Using Office 365, the cloud and now LinkedIn, Microsoft plan to take on more business users with a wider network. As the news release shows, and to anyone who has been following LinkedIn will know, the company has been growing pretty quickly. 433 million users. What does strike me is that there are still very few job listings, only 7 million active job listings across the network over the last year, growing 101 percent year on year. I had to chuckle a little, each tech organisation recognises their own weaknesses and strengths, a sign of maturity, the announcement was uploaded via the Alphabet (Google) platform YouTube.

At the end of the day, Microsoft wants to make people more productive, connecting like minded skill-sets via the Office Suite certainly makes perfect sense.
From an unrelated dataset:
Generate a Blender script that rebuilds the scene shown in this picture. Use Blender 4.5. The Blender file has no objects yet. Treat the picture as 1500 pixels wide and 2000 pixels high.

As long as that paperclip thing doesn't suggest so and so, who is constantly self promoting, right? I have already seen a little pushback, you will always get that with deals of this nature. At 59 Dollars a LinkedIn user, is this cheap for Microsoft, or expensive? This is around 8 times annual revenues, that sounds really expensive. As is human nature, people are comparing this to the Skype transaction. Microsoft bought the telecommunications company back in 2011 for 8.5 billion Dollars. Skype into LinkedIn to get researchers to solve their problems in real time in a face-to-face environment, via their Virtual Reality headsets? Not too far away I suspect, using a Amazon Alexa or Apple Siri prompt command, why not?
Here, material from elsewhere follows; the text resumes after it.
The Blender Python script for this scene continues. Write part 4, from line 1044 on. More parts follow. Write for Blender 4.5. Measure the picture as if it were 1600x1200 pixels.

So whilst it seems expensive, how much more expensive would it be for Microsoft to not integrate this type of technology into their Office Suite, if they had to spend the time and effort developing something similar. And then get all the users to migrate across. You may well ask, is 59 Dollars a lot to pay for the CVs of all the professionals in the world, most of whom are all online? Not that all of them keep a great profile, we showed you Standard Bank co-CEO Sim Tshabalala's LinkedIn profile the other day, remember? Here it is - Sim Tshabalala. Seems, judging from that, he is very happy in his job, and you would hope so.



Not everybody then uses the service actively, this is a clear sign. Sim has a great job and gets paid handsomely to be on call (on behalf of the shareholders) 365 days a year, 24 hours a day, it comes with the territory. At that price of 196 Dollars a share, and with the LinkedIn management guiding in April (results presentations) to 3.30-3.40 Dollars non-GAAP earnings per share, the deal gets done at above 57 times earnings.
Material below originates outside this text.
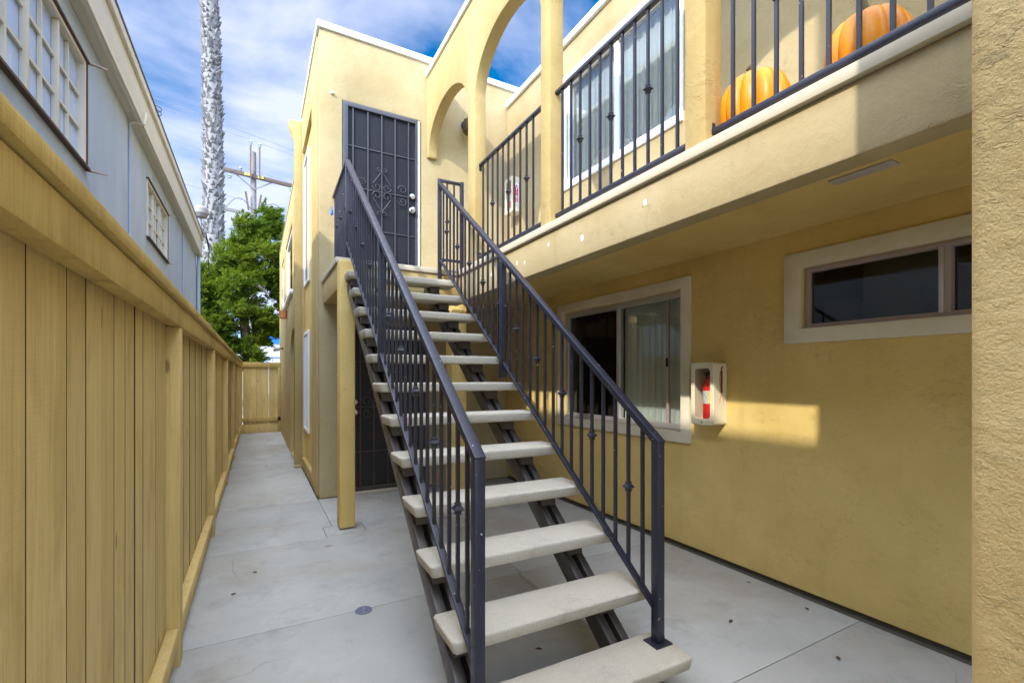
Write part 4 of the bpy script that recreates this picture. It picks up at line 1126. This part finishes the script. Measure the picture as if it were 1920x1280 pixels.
# floor drain
T = thing('floor_drain', 'round grey slotted floor drain set in the concrete path', 'drain', (0.593, 3.02, 0))
m = MB(); m.lathe([(0.052, 0.0005), (0.052, 0.004), (0.050, 0.006), (0.044, 0.0065), (0.043, 0.0035), (0.002, 0.0035)], (0.593, 3.02, 0), 28); m.build('cover', M_DRAIN, T)
m = MB()
for i in range(10):
    a_ = math.pi * 2 * i / 10; d = Vector((math.cos(a_), math.sin(a_), 0)); c = Vector((0.593, 3.02, 0.0055)); m.bar(c + d * .008, c + d * .044, .006, .004)
m.lathe([(0.009, 0.003), (0.009, 0.0075), (.001, .008)], (0.593, 3.02, 0), 12)
m.build('grate_bars', M_DRAIN, T)
# fallen leaves
lv = [((2.498, 1.82), .022, 'dark curled leaf on the slab beside the bottom tread'), ((3.052, 1.684), .018, 'reddish leaf close to the wall footing by the joint'), ((-0.008, 3.996), .018, 'small leaf on the path below the fence posts'), ((-0.134, 3.664), .018, 'small leaf on the path nearest the fence rail'), ((1.336, 2.133), .02, 'round brown leaf lying under the second tread'), ((2.66, 1.31), .02, 'thin leaf on the slab before the right pillar'), ((3.08, 2.10), .016, 'speck of dark leaf against the wall between joint and stairs'), ((0.15, 8.6), .03, 'brown leaf far down the alley path')]
for (x, y), r_, lab in lv:
    m = MB(); a_ = random.uniform(0, 6)
    d = Vector((math.cos(a_), math.sin(a_), 0)); t = Vector((-d.y, d.x, 0)); n_ = 8
    for s_ in (1, -1):
        for i in range(n_):
            q0, q1 = -1 + 2 * i / n_, -1 + 2 * (i + 1) / n_
            h0, h1 = r_ * .5 * (1 - q0 * q0), r_ * .5 * (1 - q1 * q1)
            m.face(m.vs([d * q0 * r_ + Vector((0, 0, .002 + .003 * q0 * q0)), d * q1 * r_ + Vector((0, 0, .002 + .003 * q1 * q1)), d * q1 * r_ + t * h1 * s_ + Vector((0, 0, .006)), d * q0 * r_ + t * h0 * s_ + Vector((0, 0, .006))]))
    o = m.build('fallen_leaf', M_LEAFB, loc=(x, y, 0.0005)); tag(o, lab, 'leaf', 'fallen leaves on the path')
This is not a service that you use daily, or weekly, unless you are actively looking for a job or a job is looking for you. As the recent JOLTS report showed, the jobs are there, the skills needed to fill the jobs are lacking. What better than the most complete collection of online CVs to help solve the problem. It may seem hellishly expensive NOW for Microsoft, on a per user basis I think it is dirt cheap at the price. And will prove to be in the long run.